Toujours fasciné par les pieds des gens (je déteste les miens), comme ils ont tous laissé leurs pompes dans un coffre à l’avant, j’ai de quoi faire. Ci-dessous, lors d’un long entretien entre le Jules du jour de Julie, un black genre Rasta, ici à gauche. Jamais vu des pieds aussi laids, larges, curieusement déformés (mais pas du tout infirmes, hein) et qu’il a eu l’idée discutable de tatouer à partir du mollet. A sa droite, le pied délicat d’un garçon manifestement très civilisé, fraîchement débarqué de France, encore bien blanc, peu habitué au déplacement sans chaussures sur la terre et les graviers. Mais bon ils s’entendaient bien.
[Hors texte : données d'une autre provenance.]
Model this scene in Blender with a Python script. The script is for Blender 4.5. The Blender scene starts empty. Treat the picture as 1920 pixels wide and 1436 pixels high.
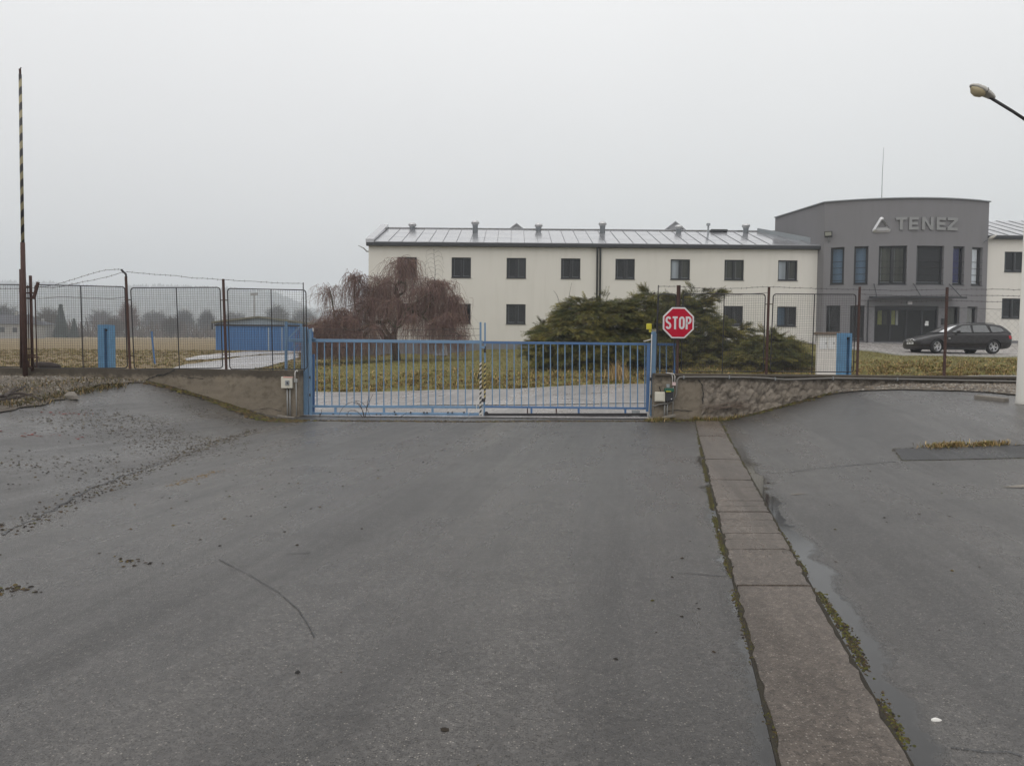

Eh oui, elle est jolie cette petite Américaine. Mais en quelques heures de navigation sur le fleuve vert et tranquille, elle s’est révélée une vraie chieuse, parlant haut, décidée à attirer sur elle l’attention des garçons trop fascinés par la folie paisible de Julie. Enfin elle a pris sa tablette pour y consigner sans doute quelques impressions de voyage, et j’ai pu la croquer directement. Mais sa gestuelle indique qu’elle voulait être regardée.